When it comes to the stadium scam, there are few things worse than the local media cheerleading the rich guys and urging local governments to spend hundreds of millions in taxpayer dollars to make sports teams happy. This would be worse: the Las Vegas Review-Journal, recently purchased by hands-on billionaire Sheldon Adelson, has been gingerly covering Adelson’s plan to get a Las Vegas stadium built for the Raiders, and the paper has reportedly made edits and even killed one story outright that would have portrayed the plan in anything less than glowing terms.
Politico has an insanely depressing story today on Adelson gradually exercising editorial control of the Review-Journal, which he purchased (in attempted secrecy) in December. Since then, there have been a growing number of edits favorable to Adelson’s interests, a proposed stadium deal featuring private investors led by Adelson’s Sands Corp., and a “significant” amount of public money.
The edits were overseen by Craig Moon, Adelson’s handpicked publisher.
The Review-Journal reported that Adelson had met with the ownership of Oakland Raiders football team, hoping to lure them to Las Vegas and into a new “public/private”-funded $1 billion domed stadium.
The new publisher has reviewed each stadium story since, and the stories have seen numerous Moon-directed edits, several sources confirm. Those edits include removing key points of fact on what may turn out to become a $600 million-plus public investment in a football stadium. At least one stadium story was killed, as well, my sources confirm.
The stadium scam is stacked against the public to begin with. They’re presented with fantasy economic projections that never end up coming true. Local politicians push financing deals through because they know they won’t be around when it comes time to pay the piper. The local media, at least, ought to be the voice of reason, and of facts. Those facts would properly portray a Las Vegas football stadium as a horrible deal for taxpayers. Because Sheldon Adelson stands to profit from a stadium, he’s making sure his newspaper doesn’t print those facts.

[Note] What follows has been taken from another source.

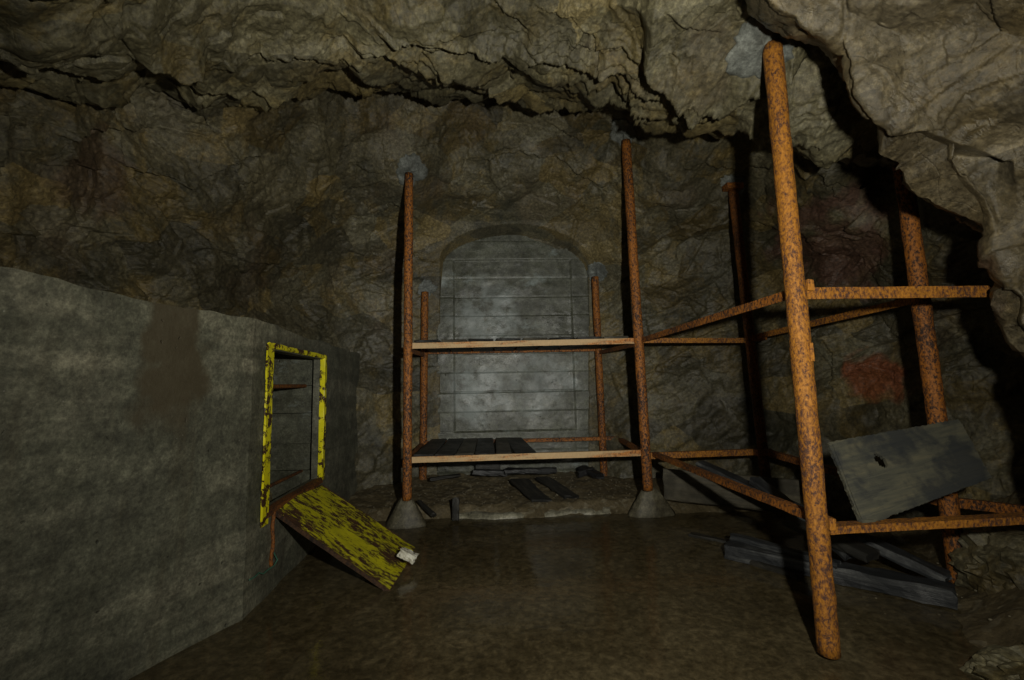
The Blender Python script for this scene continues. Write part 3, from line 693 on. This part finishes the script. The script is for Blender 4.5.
def rail(p0, p1, mat, side, face=.05, flange=.042, th=.006, top=True, label=None):
    # angle iron: an upright leg facing the viewer and a flat leg along its top edge
    L_ = p1-p0; ln_ = L_.length; x = L_.normalized(); zup = (Vector((0, 0, 1))-x*x.z).normalized(); y = side-x*side.dot(x); y = (y-zup*y.dot(zup)).normalized()
    pr = [(0, 0), (flange, 0), (flange, -th), (th, -th), (th, -face), (0, -face)] if top else [(0, 0), (th, 0), (th, face-th), (flange, face-th), (flange, face), (0, face)][::-1]
    bm = bmesh.new(); seg = 30; rr = []
    for i in range(seg+1):
        nzv = [rnd.uniform(-.0009, .0009) for _ in pr]
        rr.append([bm.verts.new(Vector((ln_*i/seg, a+n1, b_+n1))) for (a, b_), n1 in zip(pr, nzv)])
    m = len(pr)
    for i in range(seg):
        for k in range(m): bm.faces.new((rr[i][k], rr[i+1][k], rr[i+1][(k+1) % m], rr[i][(k+1) % m]))
    bm.faces.new(rr[0]); bm.faces.new(rr[-1][::-1])
    o = from_bm('rail', bm, mat, fr)
    o.matrix_world = Matrix(((x.x, y.x, zup.x, p0.x), (x.y, y.y, zup.y, p0.y), (x.z, y.z, zup.z, p0.z), (0, 0, 0, 1)))
    o.matrix_parent_inverse = Matrix.Identity(4)
    if label: o['label'] = label
    return o
def zat(px_, py_, Y): return at(px_, py_, Y).z
ZA = zat(412, 343, YB); ZB2 = zat(634, 337, YB); ZLa = zat(412, 457, YB); ZLb = zat(645, 451, YB)
bk = Vector((0, 1, 0)); rt = Vector((1, 0, 0))
def fp(key, px_, py_, Y, dY=-.055): return at(px_, py_, Y+dY)
rail(fp('A', 411, 343, YB, .0), fp('B', 635, 338, YB, 0), M['rust_pale'], bk, .048, label='rail faced with pale flaking paint')
rail(fp('A', 411, 457, YB, .0), fp('B', 644, 450, YB, 0), M['rust_pale'], bk, .048, label='rail faced with pale flaking paint')
rail(at(425, 350, YC), at(598, 347, YC), M['rust'], -bk, .045)
rail(at(424, 441, YC-.02), at(620, 436, YC-.02), M['rust'], -bk, .04)
rail(at(412, 349, YB), at(425, 353, YC), M['rust'], -rt, .04)
rail(at(411, 459, YB), at(424, 443, YC), M['rust'], -rt, .04)
rail(at(634, 342, YB), at(598, 351, YC), M['rust_dark'], rt, .04)
rail(at(644, 452, YB), at(617, 437, YC), M['rust'], rt, .04)
rail(at(640, 338, YB), at(752, 338, YB), M['rust_orange'], bk, .042)
rail(at(648, 453, YB), at(760, 449, YB), M['rust_orange'], bk, .05)
ZU = zat(803, 288.5, YE); 
rail(at(806, 287.5, YE-.01), at(1000, 285.5, YE-.01), M['rust_orange'], bk, .050)
rail(at(830, 527, YE-.01), at(1060, 515, YE-.01), M['rust_orange'], bk, .030, .06)
rail(at(640, 338, YB), at(790, 289, YE+.03), M['rust'], rt, .042)
rail(at(652, 452, YB), at(812, 514, YE+.03), M['rust'], rt, .035)
rail(at(752, 335, YB), at(925, 293, YF), M['rust_orange'], rt, .045)
rail(at(760, 448, YB), at(950, 500, YF), M['rust_dark'], rt, .05)
rail(at(945, 497, YF+.02), at(1075, 512, YF-.1), M['rust'], bk, .05)
# welded lugs on the near post and the flared head of the far one
def lug(p, sx1, sy1, sz, mat):
    bm = bmesh.new(); bmesh.ops.create_cube(bm, size=1); 
    for v in bm.verts: v.co = Vector((v.co.x*sx1, v.co.y*sy1, v.co.z*sz))+Vector((rnd.uniform(-1, 1), 0, rnd.uniform(-1, 1)))*.003
    o = from_bm('weld_lug', bm, mat, fr); o.location = p; m_ = o.modifiers.new('b', 'BEVEL'); m_.width = .002
lug(at(807, 286, YE-.0), .028, .05, .05, M['rust_orange']); lug(at(829, 523, YE-.0), .022, .05, .045, M['rust_orange']); lug(at(810, 352, YE-.03), .012, .03, .08, M['rust_orange'])
lug(at(733, 187, YB-.02), .15, .09, .05, M['rust']); lug(at(762, 452, YB-.02), .13, .1, .05, M['rust_dark']); lug(at(757, 338, YB-.01), .12, .1, .05, M['rust'])
# ================================================================== mortar patches on the rock and footings
def patch(cx_, cy_, rx, ry, ang, label, seed, thick=.018):
    rg = random.Random(seed); bm = bmesh.new(); NA, NRr = 40, 9; ring = []
    rad = [1+.28*float(vnoise(np.array([[math.cos(2*math.pi*k/NA)*1.5, math.sin(2*math.pi*k/NA)*1.5, seed]]), 3)[0])+.10*rg.uniform(-1, 1) for k in range(NA)]
    base = hit(cx_, cy_); top = []; bot = []
    for i in range(1, NRr+1):
        for k in range(NA):
            a = 2*math.pi*k/NA; f = i/NRr*rad[k]; dx_ = rx*f*math.cos(a); dy_ = ry*f*math.sin(a)
            X_ = cx_+dx_*math.cos(ang)-dy_*math.sin(ang); Y_ = cy_+dx_*math.sin(ang)+dy_*math.cos(ang)
            h = hit(X_, Y_); dist = min(h[1], base[1]*1.06) if h else base[1]
            dist = max(dist, base[1]*.94); e = thick*(1-(i/NRr)**3)+.002*rg.uniform(-1, 1)
            top.append(CAM+h[2]*(dist-e-.006)); bot.append(CAM+h[2]*(dist+.03))
    tv = [bm.verts.new(p) for p in top]; bv2 = [bm.verts.new(p) for p in bot]; c1 = bm.verts.new(CAM+base[2]*(base[1]-thick-.006)); c2 = bm.verts.new(CAM+base[2]*(base[1]+.03))
    for q in (0, 1):
        V = (tv, bv2)[q]; c_ = (c1, c2)[q]
        for k in range(NA):
            bm.faces.new((c_, V[k], V[(k+1) % NA]))
            for i in range(NRr-1): bm.faces.new((V[i*NA+k], V[(i+1)*NA+k], V[(i+1)*NA+(k+1) % NA], V[i*NA+(k+1) % NA]))
    b0 = (NRr-1)*NA
    for k in range(NA): bm.faces.new((tv[b0+k], bv2[b0+k], bv2[b0+(k+1) % NA], tv[b0+(k+1) % NA]))
    cen_ = c1.co.copy(); bm.transform(Matrix.Translation(-cen_))
    o = from_bm('mortar_patch', bm, M['mortar'], None, True); o.location = cen_; tag(o, label, 'mortar patch', 'mortar patches at the post heads')
patch(764, 45, 38, 30, -.6, 'large grey mortar patch on the roof round the head of the thick near post', 3, .03)
patch(411, 171, 14, 17, .1, 'pale grey mortar patch on the rock at the top of the tall left post', 5)
patch(624, 134, 12, 15, -.2, 'grey mortar patch on the rock at the top of the tall middle post', 9)
patch(733, 184, 13, 9, .2, 'small dark mortar patch behind the flared head of the slim right post', 12)
patch(426, 288, 9, 9, 0, 'small mortar patch above the short rear left post beside the recess', 15, .012)
patch(597, 272, 11, 9, .3, 'small mortar patch above the short rear right post beside the recess', 18, .012)
def footing(px_, py_, Y, rx, ry, h, label, zb=-.06):
    rnd = random.Random(int(px_)); ph = rnd.uniform(0, 6)
    c_ = at(px_, py_, Y); bm = bmesh.new(); NA = 36; rows = []
    prf = [(1.0, 0), (.90, .30), (.72, .52), (.52, .72), (.34, .92), (.18, 1.0)]
    for f, hh in prf:
        rows.append([bm.verts.new(Vector((c_.x+rx*f*math.cos(2*math.pi*k/NA)*(1+.13*math.sin(3*k*.174+ph)+.08*math.sin(5*k*.174+2*ph)+.05*rnd.uniform(-1, 1)), c_.y+ry*f*math.sin(2*math.pi*k/NA)*(1+.06*rnd.uniform(-1, 1)), zb+(h-zb)*hh+.010*rnd.uniform(-1, 1)))) for k in range(NA)])
    tp = bm.verts.new((c_.x, c_.y, h))
    for i in range(len(rows)-1):
        for k in range(NA): bm.faces.new((rows[i][k], rows[i][(k+1) % NA], rows[i+1][(k+1) % NA], rows[i+1][k]))
    for k in range(NA): bm.faces.new((rows[-1][k], rows[-1][(k+1) % NA], tp))
    bm.faces.new(rows[0][::-1]); bm.transform(Matrix.Translation((-c_.x, -c_.y, 0)))
    o = from_bm('concrete_footing', bm, M['curb'], None, True); o.location = (c_.x, c_.y, 0); tag(o, label, 'footing', 'footings of the rack posts')
za = posts['A'][0].z; zb_ = posts['B'][0].z
print('post foot z', {k: (round(v[0].z, 3), round(v[1].z, 3), round(v[0].x, 2), round(v[0].y, 2)) for k, v in posts.items()})
footing(406, 500, YB+.04, .17, .11, za+.01, 'rounded concrete footing under the tall left post at the waterside')
footing(649, 492, YB+.10, .20, .10, zb_-.0, 'broad concrete footing under the tall middle post at the end of the curb')
# ================================================================== timbers and planks
def timber(name, p0, p1, wdt, hgt, mat, label=None, cat='plank', group=None, up=Vector((0, 0, 1)), seed=0, bend=.0, parent=None, rough=.004, p_in=None, skew=0):
    L_ = p1-p0; ln_ = L_.length; x = L_.normalized(); z = (up-x*up.dot(x)).normalized(); y = z.cross(x)
    rg = random.Random(seed); ns = max(6, int(ln_/.04)); ny_, nz_ = 4, 3; bm = bmesh.new(); rings = []
    per = [(-.5+i/ny_, -.5) for i in range(ny_)]+[(.5, -.5+i/nz_) for i in range(nz_)]+[(.5-i/ny_, .5) for i in range(ny_)]+[(-.5, .5-i/nz_) for i in range(nz_)]
    pn = np.array([[i*.35+seed*3.7, a*3, b_*3] for i in range(ns+1) for a, b_ in per]); nz2 = fbm(pn, seed, 3); nr = len(per)
    for i in range(ns+1):
        t_ = i/ns; row = []
        for k, (a, b_) in enumerate(per):
            cr = .94 if abs(a) == .5 and abs(b_) == .5 else 1
            q = nz2[i*nr+k]*rough
            ex = (rg.uniform(-.012, .012) + skew*a*wdt) if i in (0, ns) else 0
            row.append(bm.verts.new((ln_*(t_-.5)+ex, a*wdt*cr+q, b_*hgt*cr+q+bend*math.sin(math.pi*t_))))
        rings.append(row)
    for i in range(ns):
        for k in range(nr): bm.faces.new((rings[i][k], rings[i+1][k], rings[i+1][(k+1) % nr], rings[i][(k+1) % nr]))
    bm.faces.new(rings[0]); bm.faces.new(rings[-1][::-1])
    o = from_bm(name, bm, mat, parent); c_ = (p0+p1)/2
    o.matrix_world = Matrix(((x.x, y.x, z.x, c_.x), (x.y, y.y, z.y, c_.y), (x.z, y.z, z.z, c_.z), (0, 0, 0, 1)))
    if label: tag(o, label, cat, group)
    return o
# shelf planks: laid from the front rail to the back rail
def shelf(pyf, pyb, spans, zoff, words, group, mat):
    for n_i, (xa, xb, mt, sh) in enumerate(spans):
        f0 = at((xa+xb)/2, pyf-.02*((xa+xb)/2-412), YB+.03); zf = f0.z+zoff
        p0 = Vector((f0.x, YB+.012, zf)); p1 = Vector((f0.x+sh, YC+.03, zf+.0)); wdt = (xb-xa)/455*YB
        timber('plank', p0, p1, wdt*.97, .022, M[mt], words[n_i], 'plank', group, seed=n_i+int(pyf), rough=.0025)
W6 = ['leftmost dark plank on the lower shelf of the rack', 'second dark plank from the left on the lower shelf', 'third dark plank from the left on the lower shelf', 'fourth plank from the left on the lower shelf, light scrape on it',
      'fifth dark plank from the left on the lower shelf, beside a gap', 'rightmost dark plank on the lower shelf beside its empty half']
shelf(457, 441, [(414, 434, 'wood_dark', .0), (435, 455, 'wood_dark', .01), (456, 474, 'wood_brown', 0), (475, 495, 'wood_dark', -.01), (496, 512, 'wood_brown', .01), (515, 537, 'wood_dark', -.05)], .012, W6, 'planks on the lower shelf', None)
W8 = ['leftmost plank on the upper shelf, seen from below', 'second plank from the left on the upper shelf, seen from below', 'third plank from the left on the upper shelf, seen from below', 'fourth plank from the left on the upper shelf, seen from below',
      'fourth plank from the right on the upper shelf, seen from below', 'third plank from the right on the upper shelf, seen from below', 'second plank from the right on the upper shelf, seen from below', 'rightmost plank on the upper shelf, nearest the tall middle post']
shelf(343, 349, [(414+27*k, 440+27*k, ('wood_dark', 'wood_brown')[k % 3 == 1], .0) for k in range(8)], .012, W8, 'planks on the upper shelf', None)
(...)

If you work at the Review-Journal: I’m sorry, this all really, really sucks for you guys. We’d love to hear about how your stadium coverage is being messed with. Drop me a line.

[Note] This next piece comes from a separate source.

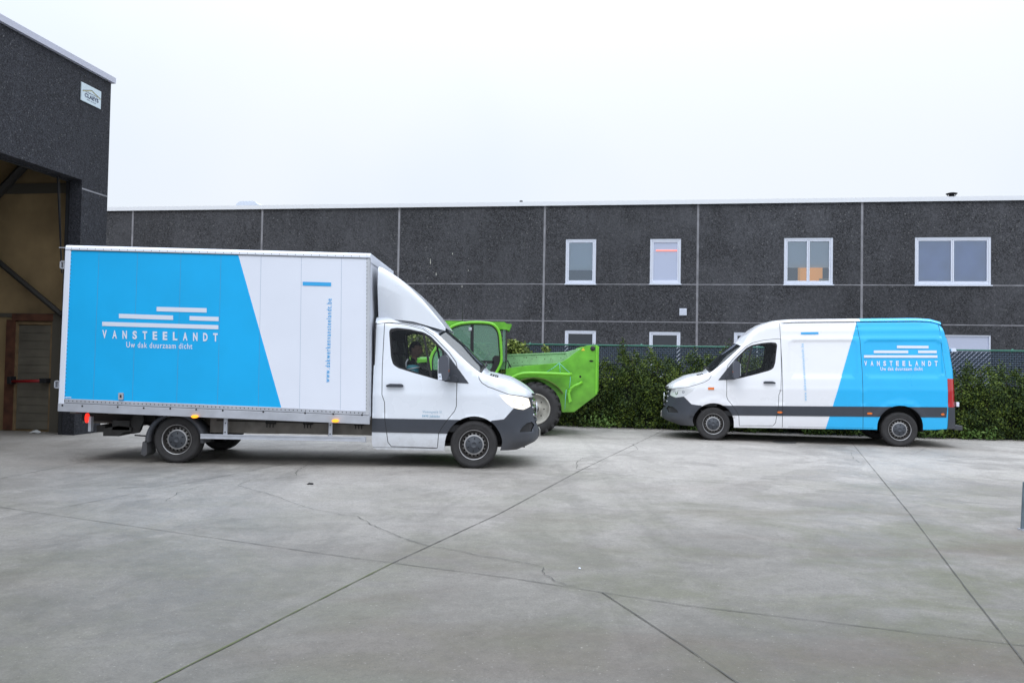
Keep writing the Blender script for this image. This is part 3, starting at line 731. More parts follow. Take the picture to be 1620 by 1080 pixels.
for (x0, x1, z0, z1, lv, kd) in wins:
    fr = MB(); t = .075; yy0, yy1 = .02, .10
    if kd == 'h':
        t = .05
    sill = z0
    fr.box(x0 + .004, x0 + t, yy0, yy1, z0, z1 - .004); fr.box(x1 - t, x1 - .004, yy0, yy1, z0, z1 - .004)
    fr.box(x0 + t, x1 - t, yy0, yy1, z1 - t, z1 - .004); fr.box(x0 + t, x1 - t, yy0, yy1, z0 + .004, z0 + t)
    o = fr.build('window', PVC, office, .006)
    s2 = MB(); s2.box(x0 - .02, x1 + .02, -.05, .10, z0 - .035, z0 - .001); s2.build('window_sill', PVC, o)
    n = max(lv, 1); xa, xb = x0 + t, x1 - t
    for k in range(n):
        a = xa + (xb - xa) * k / n; c = xa + (xb - xa) * (k + 1) / n; zz0, zz1 = z0 + t, z1 - t; f2 = MB(); s_ = .045
        if kd == 'h': s_ = .004
        f2.box(a + .003, a + s_, .03, .085, zz0, zz1); f2.box(c - s_, c - .003, .03, .085, zz0, zz1)
        f2.box(a + s_, c - s_, .03, .085, zz1 - s_, zz1); f2.box(a + s_, c - s_, .03, .085, zz0, zz0 + s_); f2.build('sash', PVC, o, .004)
        pm = {'a': PANE, 'b': PANEM, 'c': PANE, 'd': PANE, 'e': PANED, 'f': PANED, 'g': PANED, 'h': PANEM}[kd]
        g = MB(); g.add([(a + s_, .065, zz0 + s_), (c - s_, .065, zz0 + s_), (c - s_, .065, zz1 - s_), (a + s_, .065, zz1 - s_)], [(0, 1, 2, 3)]); g.build('pane', pm, o)
    w_ = o
    if kd in 'acd':      # added sheet behind the glass imitating reflected sky, different height in each window
        zb_ = {'a': BP(918, 427)[1], 'c': BP(1280, 423)[1], 'd': z0 + .09}[kd]
        l = MB(); l.box(x0 + .09, x1 - .09, .105, .108, zb_, z1 - .08); l.build('sky_reflection_sheet', {'a': SR1, 'c': SR1, 'd': SR2}[kd], o)
    if kd == 'b':
        p0, p1 = BP(1038, 396), BP(1071, 396); l = MB(); l.tube([(p0[0], .05, p0[1]), (p1[0], .05, p1[1])], .018, 6)
        l.build('red_light_tube', mat('red_tube_glow', (.9, .2, .15), .4, emit=(1, .16, .10), es=1.6), o)
    if kd in ('e',):
        p = BP(941, 545); l = MB()
        for k in (0, .07): l.box(p[0] - .05 + k, p[0] - .03 + k, -.01, .02, p[1] - .14, p[1] + .05)
        l.build('window_hinge', M['frame'], o)
    if kd == 'c':
        p0, p1 = BP(1267, 450), BP(1303, 415.5); l = MB(); l.box(p0[0], p1[0], .14, .5, 3.105, p1[1]); l.build('orange_cabinet', mat('orange_cabinet', (.60, .30, .05), .6, emit=(1, .45, .05), es=.32), office)  # cabinet is no lamp; faint glow added so it shows through the pane
        p0, p1 = BP(1297, 450), BP(1315, 434); l = MB(); l.box(p0[0], p1[0], .11, .135, 3.105, p1[1] - .12); l.build('paper_pile', mat('pale_papers', (.55, .6, .55), .8), office, .05)
        p0, p1 = BP(1232, 450), BP(1330, 423); l = MB(); l.box(x0, x1, .55, 1.0, 3.105, p1[1] + .12); l.build('dark_reflection_block', mat('dark_reflection_block', (.012, .016, .028), .8), office)  # added dark block stands in for a roofline reflected in the pane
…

Update (7:15 p.m.): Interim editor Glenn Cook sends along the following response, denying that any stories have been killed:
Since I was appointed interim editor of the Review-Journal on Jan. 6, no story about the Adelsons or Las Vegas Sands Corp. has been killed. A story that examined the Las Vegas Sands stadium proposal, which was posted to our website last night and ran on Page A1 today, had been held.